Aim of the task -> Transcribe every line of the listing below without any deviation.
(begin)
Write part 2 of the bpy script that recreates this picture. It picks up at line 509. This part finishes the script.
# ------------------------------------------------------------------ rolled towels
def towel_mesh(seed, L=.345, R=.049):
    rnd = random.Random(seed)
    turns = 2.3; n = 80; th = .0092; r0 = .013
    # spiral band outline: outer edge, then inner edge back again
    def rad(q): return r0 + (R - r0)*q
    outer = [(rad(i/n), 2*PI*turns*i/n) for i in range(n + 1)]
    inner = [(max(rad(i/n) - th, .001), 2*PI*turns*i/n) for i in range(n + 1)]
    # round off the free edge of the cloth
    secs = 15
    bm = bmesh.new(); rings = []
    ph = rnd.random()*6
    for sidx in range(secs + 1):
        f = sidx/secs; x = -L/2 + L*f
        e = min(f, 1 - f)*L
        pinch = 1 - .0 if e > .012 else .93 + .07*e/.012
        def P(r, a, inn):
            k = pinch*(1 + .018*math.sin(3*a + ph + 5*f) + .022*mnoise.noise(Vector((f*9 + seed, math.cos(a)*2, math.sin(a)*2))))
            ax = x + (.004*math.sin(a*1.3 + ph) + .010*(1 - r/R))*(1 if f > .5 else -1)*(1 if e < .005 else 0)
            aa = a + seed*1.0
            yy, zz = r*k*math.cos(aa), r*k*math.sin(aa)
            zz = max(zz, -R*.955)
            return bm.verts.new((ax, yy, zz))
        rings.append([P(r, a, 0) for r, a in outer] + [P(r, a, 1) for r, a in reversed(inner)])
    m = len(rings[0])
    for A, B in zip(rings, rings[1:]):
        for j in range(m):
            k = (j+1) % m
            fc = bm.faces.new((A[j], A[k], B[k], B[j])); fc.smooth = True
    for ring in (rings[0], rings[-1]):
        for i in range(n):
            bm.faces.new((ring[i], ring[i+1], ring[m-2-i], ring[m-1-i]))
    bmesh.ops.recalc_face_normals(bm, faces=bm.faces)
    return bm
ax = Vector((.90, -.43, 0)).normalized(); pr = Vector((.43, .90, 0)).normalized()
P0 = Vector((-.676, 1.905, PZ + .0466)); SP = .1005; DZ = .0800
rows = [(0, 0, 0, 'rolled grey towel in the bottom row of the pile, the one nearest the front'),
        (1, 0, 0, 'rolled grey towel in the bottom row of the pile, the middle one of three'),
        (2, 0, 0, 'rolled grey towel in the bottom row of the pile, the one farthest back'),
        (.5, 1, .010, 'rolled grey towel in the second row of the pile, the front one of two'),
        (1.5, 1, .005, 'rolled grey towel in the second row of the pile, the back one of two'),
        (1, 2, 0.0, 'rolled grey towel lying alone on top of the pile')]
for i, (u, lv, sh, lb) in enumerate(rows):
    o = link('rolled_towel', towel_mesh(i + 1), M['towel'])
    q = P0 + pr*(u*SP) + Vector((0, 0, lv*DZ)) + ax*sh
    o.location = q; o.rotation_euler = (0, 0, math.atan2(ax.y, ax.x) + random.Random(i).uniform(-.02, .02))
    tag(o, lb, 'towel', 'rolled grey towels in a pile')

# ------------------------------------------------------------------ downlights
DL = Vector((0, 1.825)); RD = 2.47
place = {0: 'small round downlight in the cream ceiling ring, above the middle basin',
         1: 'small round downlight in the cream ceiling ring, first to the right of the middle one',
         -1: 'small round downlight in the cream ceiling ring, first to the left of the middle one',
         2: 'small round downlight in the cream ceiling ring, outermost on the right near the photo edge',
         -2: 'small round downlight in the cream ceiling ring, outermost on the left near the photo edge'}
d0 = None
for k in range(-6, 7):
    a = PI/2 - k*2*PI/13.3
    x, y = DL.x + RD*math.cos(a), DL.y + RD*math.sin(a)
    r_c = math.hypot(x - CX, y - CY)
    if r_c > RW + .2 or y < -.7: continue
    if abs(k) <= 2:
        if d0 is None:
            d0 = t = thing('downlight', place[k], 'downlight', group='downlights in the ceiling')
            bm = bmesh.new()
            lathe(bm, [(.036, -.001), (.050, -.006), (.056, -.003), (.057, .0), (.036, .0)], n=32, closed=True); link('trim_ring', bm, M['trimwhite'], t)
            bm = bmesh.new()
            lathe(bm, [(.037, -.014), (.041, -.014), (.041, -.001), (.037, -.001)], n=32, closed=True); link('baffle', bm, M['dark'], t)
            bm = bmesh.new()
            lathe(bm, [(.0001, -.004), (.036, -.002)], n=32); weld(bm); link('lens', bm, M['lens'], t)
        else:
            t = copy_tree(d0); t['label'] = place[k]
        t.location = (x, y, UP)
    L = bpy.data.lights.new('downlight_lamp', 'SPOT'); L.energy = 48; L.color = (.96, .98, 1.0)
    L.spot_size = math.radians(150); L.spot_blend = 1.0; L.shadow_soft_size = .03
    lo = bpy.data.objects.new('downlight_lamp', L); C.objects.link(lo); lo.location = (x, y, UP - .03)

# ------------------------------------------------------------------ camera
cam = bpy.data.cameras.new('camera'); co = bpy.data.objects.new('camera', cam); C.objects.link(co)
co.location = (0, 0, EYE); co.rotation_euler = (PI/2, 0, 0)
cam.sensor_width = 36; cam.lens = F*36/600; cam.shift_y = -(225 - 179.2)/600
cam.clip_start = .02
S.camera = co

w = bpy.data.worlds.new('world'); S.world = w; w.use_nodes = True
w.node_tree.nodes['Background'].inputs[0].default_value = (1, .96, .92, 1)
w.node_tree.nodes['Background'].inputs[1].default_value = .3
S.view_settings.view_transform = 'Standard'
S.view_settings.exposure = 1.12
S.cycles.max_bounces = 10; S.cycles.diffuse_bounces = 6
(end)
Right answer ->
Write part 2 of the bpy script that recreates this picture. It picks up at line 509. This part finishes the script.
# ------------------------------------------------------------------ rolled towels
def towel_mesh(seed, L=.345, R=.049):
    rnd = random.Random(seed)
    turns = 2.3; n = 80; th = .0092; r0 = .013
    # spiral band outline: outer edge, then inner edge back again
    def rad(q): return r0 + (R - r0)*q
    outer = [(rad(i/n), 2*PI*turns*i/n) for i in range(n + 1)]
    inner = [(max(rad(i/n) - th, .001), 2*PI*turns*i/n) for i in range(n + 1)]
    # round off the free edge of the cloth
    secs = 15
    bm = bmesh.new(); rings = []
    ph = rnd.random()*6
    for sidx in range(secs + 1):
        f = sidx/secs; x = -L/2 + L*f
        e = min(f, 1 - f)*L
        pinch = 1 - .0 if e > .012 else .93 + .07*e/.012
        def P(r, a, inn):
            k = pinch*(1 + .018*math.sin(3*a + ph + 5*f) + .022*mnoise.noise(Vector((f*9 + seed, math.cos(a)*2, math.sin(a)*2))))
            ax = x + (.004*math.sin(a*1.3 + ph) + .010*(1 - r/R))*(1 if f > .5 else -1)*(1 if e < .005 else 0)
            aa = a + seed*1.0
            yy, zz = r*k*math.cos(aa), r*k*math.sin(aa)
            zz = max(zz, -R*.955)
            return bm.verts.new((ax, yy, zz))
        rings.append([P(r, a, 0) for r, a in outer] + [P(r, a, 1) for r, a in reversed(inner)])
    m = len(rings[0])
    for A, B in zip(rings, rings[1:]):
        for j in range(m):
            k = (j+1) % m
            fc = bm.faces.new((A[j], A[k], B[k], B[j])); fc.smooth = True
    for ring in (rings[0], rings[-1]):
        for i in range(n):
            bm.faces.new((ring[i], ring[i+1], ring[m-2-i], ring[m-1-i]))
    bmesh.ops.recalc_face_normals(bm, faces=bm.faces)
    return bm
ax = Vector((.90, -.43, 0)).normalized(); pr = Vector((.43, .90, 0)).normalized()
P0 = Vector((-.676, 1.905, PZ + .0466)); SP = .1005; DZ = .0800
rows = [(0, 0, 0, 'rolled grey towel in the bottom row of the pile, the one nearest the front'),
        (1, 0, 0, 'rolled grey towel in the bottom row of the pile, the middle one of three'),
        (2, 0, 0, 'rolled grey towel in the bottom row of the pile, the one farthest back'),
        (.5, 1, .010, 'rolled grey towel in the second row of the pile, the front one of two'),
        (1.5, 1, .005, 'rolled grey towel in the second row of the pile, the back one of two'),
        (1, 2, 0.0, 'rolled grey towel lying alone on top of the pile')]
for i, (u, lv, sh, lb) in enumerate(rows):
    o = link('rolled_towel', towel_mesh(i + 1), M['towel'])
    q = P0 + pr*(u*SP) + Vector((0, 0, lv*DZ)) + ax*sh
    o.location = q; o.rotation_euler = (0, 0, math.atan2(ax.y, ax.x) + random.Random(i).uniform(-.02, .02))
    tag(o, lb, 'towel', 'rolled grey towels in a pile')

# ------------------------------------------------------------------ downlights
DL = Vector((0, 1.825)); RD = 2.47
place = {0: 'small round downlight in the cream ceiling ring, above the middle basin',
         1: 'small round downlight in the cream ceiling ring, first to the right of the middle one',
         -1: 'small round downlight in the cream ceiling ring, first to the left of the middle one',
         2: 'small round downlight in the cream ceiling ring, outermost on the right near the photo edge',
         -2: 'small round downlight in the cream ceiling ring, outermost on the left near the photo edge'}
d0 = None
for k in range(-6, 7):
    a = PI/2 - k*2*PI/13.3
    x, y = DL.x + RD*math.cos(a), DL.y + RD*math.sin(a)
    r_c = math.hypot(x - CX, y - CY)
    if r_c > RW + .2 or y < -.7: continue
    if abs(k) <= 2:
        if d0 is None:
            d0 = t = thing('downlight', place[k], 'downlight', group='downlights in the ceiling')
            bm = bmesh.new()
            lathe(bm, [(.036, -.001), (.050, -.006), (.056, -.003), (.057, .0), (.036, .0)], n=32, closed=True); link('trim_ring', bm, M['trimwhite'], t)
            bm = bmesh.new()
            lathe(bm, [(.037, -.014), (.041, -.014), (.041, -.001), (.037, -.001)], n=32, closed=True); link('baffle', bm, M['dark'], t)
            bm = bmesh.new()
            lathe(bm, [(.0001, -.004), (.036, -.002)], n=32); weld(bm); link('lens', bm, M['lens'], t)
        else:
            t = copy_tree(d0); t['label'] = place[k]
        t.location = (x, y, UP)
    L = bpy.data.lights.new('downlight_lamp', 'SPOT'); L.energy = 48; L.color = (.96, .98, 1.0)
    L.spot_size = math.radians(150); L.spot_blend = 1.0; L.shadow_soft_size = .03
    lo = bpy.data.objects.new('downlight_lamp', L); C.objects.link(lo); lo.location = (x, y, UP - .03)

# ------------------------------------------------------------------ camera
cam = bpy.data.cameras.new('camera'); co = bpy.data.objects.new('camera', cam); C.objects.link(co)
co.location = (0, 0, EYE); co.rotation_euler = (PI/2, 0, 0)
cam.sensor_width = 36; cam.lens = F*36/600; cam.shift_y = -(225 - 179.2)/600
cam.clip_start = .02
S.camera = co

w = bpy.data.worlds.new('world'); S.world = w; w.use_nodes = True
w.node_tree.nodes['Background'].inputs[0].default_value = (1, .96, .92, 1)
w.node_tree.nodes['Background'].inputs[1].default_value = .3
S.view_settings.view_transform = 'Standard'
S.view_settings.exposure = 1.12
S.cycles.max_bounces = 10; S.cycles.diffuse_bounces = 6